Morgan Stanley analysts reiterated their Overweight rating on Dell (NYSE:DELL) with a price target of $155 on the stock. Currently, shares are up more than 3% intra-day.
The analysts’ confidence in Dell’s potential for outperformance is based on several factors: strong competitive positioning in the rapidly expanding AI server market, improving profit margins, and enhanced execution in the storage sector, which should boost estimates and valuation. Dell remains a top pick with a $155 price target and a bullish scenario reaching $200.
The analysts dismissed concerns about AI server margins that surfaced during the April quarter, projecting an upward trend in these margins over time. They asserted that Dell’s AI server gross margins are comparable to those of other leading OEMs, with Dell pricing its AI servers about 10% higher than its peers. Notably, 25% of Dell Financial Services (DFS) originations last quarter were AI servers.

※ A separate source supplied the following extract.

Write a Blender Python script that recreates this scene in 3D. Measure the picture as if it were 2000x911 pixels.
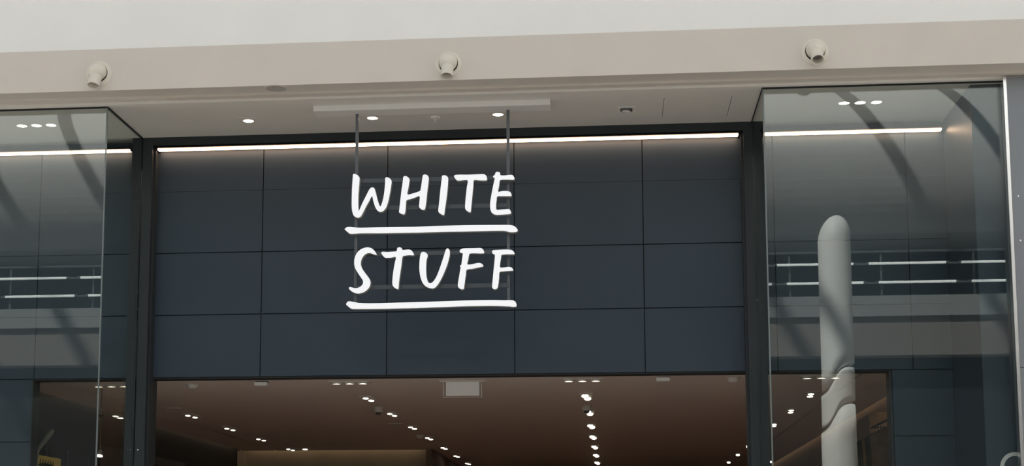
import bpy, bmesh, math, random
from mathutils import Vector, Matrix

for o in list(bpy.data.objects):
    bpy.data.objects.remove(o)
scene = bpy.context.scene
col = scene.collection
random.seed(7)

# ------------------------------------------------------------------ camera
cam_data = bpy.data.cameras.new('camera')
cam = bpy.data.objects.new('camera', cam_data)
col.objects.link(cam)
YAW, PITCH, ROLL = 0.0995353, 0.1295117, 0.000726
FOCAL, PPX, PPY = 2994.87, 895.815, 699.792
_r = Vector((math.cos(YAW), math.sin(YAW), 0))
_f = Vector((-math.sin(YAW) * math.cos(PITCH), math.cos(YAW) * math.cos(PITCH), math.sin(PITCH)))
_u = _r.cross(_f)
_r2 = _r * math.cos(ROLL) + _u * math.sin(ROLL)
_u2 = _u * math.cos(ROLL) - _r * math.sin(ROLL)
m3 = Matrix((_r2, _u2, -_f)).transposed()
cam.matrix_world = Matrix.Translation((0, 0, 1.6)) @ m3.to_4x4()
cam_data.sensor_width = 36.0
cam_data.lens = FOCAL / 2000.0 * 36.0
cam_data.shift_x = (1000.0 - PPX) / 2000.0
cam_data.shift_y = (PPY - 455.5) / 2000.0
cam_data.clip_end = 300
scene.camera = cam

# ------------------------------------------------------------------ sky, sun, exposure
world = bpy.data.worlds.new('sky')
scene.world = world
world.use_nodes = True
bg = world.node_tree.nodes['Background']
bg.inputs['Color'].default_value = (0.90, 0.95, 1.0, 1)
bg.inputs['Strength'].default_value = 1.30
sun_d = bpy.data.lights.new('sun', 'SUN')
sun_d.energy = 14.0
sun_d.angle = math.radians(2.0)
sun_d.color = (1.0, 0.96, 0.9)
sun = bpy.data.objects.new('sun', sun_d)
col.objects.link(sun)
# the sun stands high behind the shop's own building, to the left
sun_dir = Vector((0.459, -math.cos(math.radians(55)), -math.sin(math.radians(55)))).normalized()
sun.rotation_euler = sun_dir.to_track_quat('-Z', 'Y').to_euler()
sun.location = (-6, 20, 30)
vs = scene.view_settings
vs.view_transform = 'Standard'
vs.look = 'None'
vs.gamma = 1.0
vs.use_curve_mapping = False
vs.exposure = 0.0

# ------------------------------------------------------------------ materials
def mat(name, color, rough=0.6, metal=0.0, spec=0.5, var=0.04, scale=6.0, bump=0.0, emit=None, estr=0.0):
    m = bpy.data.materials.new(name)
    m.use_nodes = True
    nt = m.node_tree
    b = nt.nodes['Principled BSDF']
    b.inputs['Roughness'].default_value = rough
    b.inputs['Metallic'].default_value = metal
    b.inputs['Specular IOR Level'].default_value = spec
    tc = nt.nodes.new('ShaderNodeTexCoord')
    n = nt.nodes.new('ShaderNodeTexNoise')
    n.inputs['Scale'].default_value = scale
    n.inputs['Detail'].default_value = 4
    nt.links.new(tc.outputs['Object'], n.inputs['Vector'])
    r = nt.nodes.new('ShaderNodeValToRGB')
    lo = [max(0, c * (1 - var)) for c in color]
    hi = [min(1, c * (1 + var)) for c in color]
    r.color_ramp.elements[0].position = 0.3
    r.color_ramp.elements[1].position = 0.7
    r.color_ramp.elements[0].color = (*lo, 1)
    r.color_ramp.elements[1].color = (*hi, 1)
    nt.links.new(n.outputs['Fac'], r.inputs['Fac'])
    nt.links.new(r.outputs['Color'], b.inputs['Base Color'])
    if bump:
        n2 = nt.nodes.new('ShaderNodeTexNoise')
        n2.inputs['Scale'].default_value = scale * 20
        nt.links.new(tc.outputs['Object'], n2.inputs['Vector'])
        bp = nt.nodes.new('ShaderNodeBump')
        bp.inputs['Strength'].default_value = bump
        bp.inputs['Distance'].default_value = 0.01
        nt.links.new(n2.outputs['Fac'], bp.inputs['Height'])
        nt.links.new(bp.outputs['Normal'], b.inputs['Normal'])
    if emit:
        b.inputs['Emission Color'].default_value = (*emit, 1)
        b.inputs['Emission Strength'].default_value = estr
    return m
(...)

Most of Dell’s cloud service provider and enterprise AI server deals include high-margin, sticky services that are deferred and amortized over time, with services making up about 10% or less of the total system price. Management highlighted that more AI server services revenue is currently being deferred than amortized, suggesting that as amortization schedules progress, AI server revenue and gross margins should improve.
The analysts also pointed to a favorable shift towards sovereign and enterprise clients, where margins are significantly better, and the increasing scale of Dell’s AI server business. With operating expenses down slightly year-over-year and revenue up in the low double digits, they see a path to stronger AI server margins over time, contrary to current consensus expectations.